Questa connessione può essere percepita dal bambino e dal ragazzo se si danno almeno due condizioni: chiarezza espositiva dei contenuti della fede ed significative esperienze pratiche. Mi fermo un momento sulla seconda condizione.

"Esperienze pratiche" vuol dire concreti gesti che vengono proposti ai bambini e ai ragazzi: sono sicuro che lo fate tutti. Ma ho detto che devono essere "significative". Cioè: non è il fare che educa il bambino e il ragazzo a percepire che l’incontro con Cristo genera in lui una vita nuova. Ma è il fare di cui si sappia il senso, e che si inserisce coerentemente dentro all’intero di una proposta di vita. Concretamente: l’"opera" deve essere preceduta e seguita da una riflessione dell’educatore.

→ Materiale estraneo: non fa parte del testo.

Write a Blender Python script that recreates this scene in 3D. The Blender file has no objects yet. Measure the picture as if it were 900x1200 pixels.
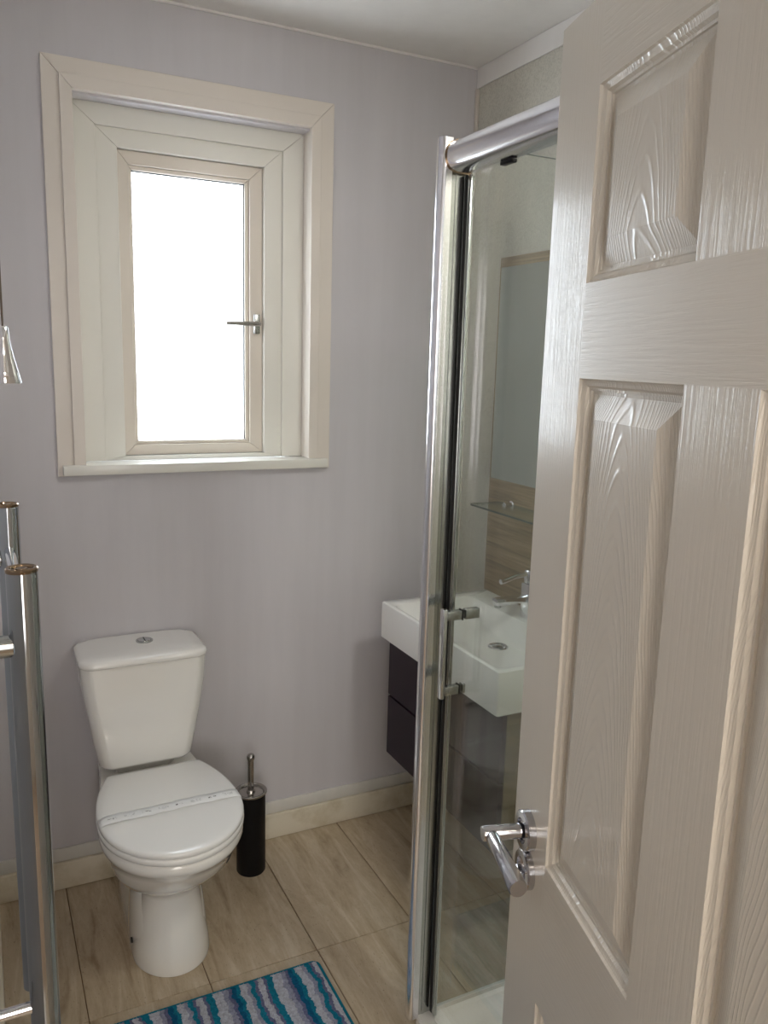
import bpy, bmesh, math, random
from mathutils import Matrix, Vector
random.seed(4)
sc = bpy.context.scene
COL = sc.collection
rad = math.radians

# ------------------------------------------------------------------ camera, world, light, exposure
CAM_H = 1.6
cam_d = bpy.data.cameras.new('camera'); cam = bpy.data.objects.new('camera', cam_d); COL.objects.link(cam)
r_ = Vector((0.89580, -0.44359, 0.02785)); dn = Vector((-0.05624, -0.17530, -0.98291)); fw = Vector((0.44089, 0.87892, -0.18198))
cam.matrix_world = Matrix(((r_.x, -dn.x, -fw.x, 0), (r_.y, -dn.y, -fw.y, 0), (r_.z, -dn.z, -fw.z, CAM_H), (0, 0, 0, 1)))
cam_d.sensor_fit = 'VERTICAL'; cam_d.sensor_height = 24; cam_d.lens = 957.9 / 1200 * 24
cam_d.clip_start = 0.02
sc.camera = cam

wd = bpy.data.worlds.new('overcast_sky'); sc.world = wd; wd.use_nodes = True
bg = wd.node_tree.nodes['Background']
bg.inputs['Color'].default_value = (0.86, 0.93, 1.0, 1); bg.inputs['Strength'].default_value = 6.0

por = bpy.data.lights.new('window_daylight_portal', 'AREA'); por.shape = 'RECTANGLE'; por.size = 0.44; por.size_y = 0.9
por.cycles.is_portal = True
po = bpy.data.objects.new('window_daylight_portal', por); COL.objects.link(po)
po.location = (0.615, 2.66, 1.73); po.rotation_euler = (rad(-90), 0, 0)

hl = bpy.data.lights.new('hall_lamp_light', 'AREA'); hl.shape = 'DISK'; hl.size = 0.45; hl.energy = 6; hl.color = (1.0, 0.86, 0.72)  # warm fill added behind the camera; no lamp is seen there
ho = bpy.data.objects.new('hall_lamp_light', hl); COL.objects.link(ho); ho.location = (-0.1, -0.85, 2.36)

hw_ = bpy.data.lights.new('hall_window_daylight', 'AREA'); hw_.shape = 'RECTANGLE'; hw_.size = 1.3; hw_.size_y = 1.3; hw_.energy = 19; hw_.color = (1.0, 0.97, 0.94)  # large fill light added in the hall, which has no window
hwo = bpy.data.objects.new('hall_window_daylight', hw_); COL.objects.link(hwo); hwo.location = (-.55, -2.12, 1.55); hwo.rotation_euler = (rad(90), 0, 0)
bl_ = bpy.data.lights.new('bathroom_lamp_light', 'AREA'); bl_.shape = 'DISK'; bl_.size = 0.24; bl_.energy = 7; bl_.color = (1.0, 0.97, 0.93)  # fill added to brighten the bathroom; no ceiling lamp is seen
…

E’ un modo di educare questo che si scontra oggi con due "dogmi" dell’intolleranza in cui viviamo: la concezione del vivere come mera spontaneità [la libertà è concepita e vissuta come spontaneità]; la riduzione della esistenza ad una narrazione senza contenuto. Anche per questo il vostro impegno è di grande rilevanza culturale.

Conclusione

Penso spesso che la nostra catechesi, con tutte le sue difficoltà ed anche povertà, sia rimasta uno dei pochi luoghi in cui si aiuta l’uomo a non perdere se steso. La perdita di se stesso è la vera, grave disgrazia dell’uomo: nelle vostre catechesi siete rimasti fra i pochi nella cultura di oggi ad impedirlo. Perché? Perché, in fondo, in esse voi educate le persone alla vera libertà: ad introdursi nella realtà come persone vere e libere. In una parola: capaci di amare. Mi piace definire la catechesi come la scuola dove si impara a vivere la verità dell’amore.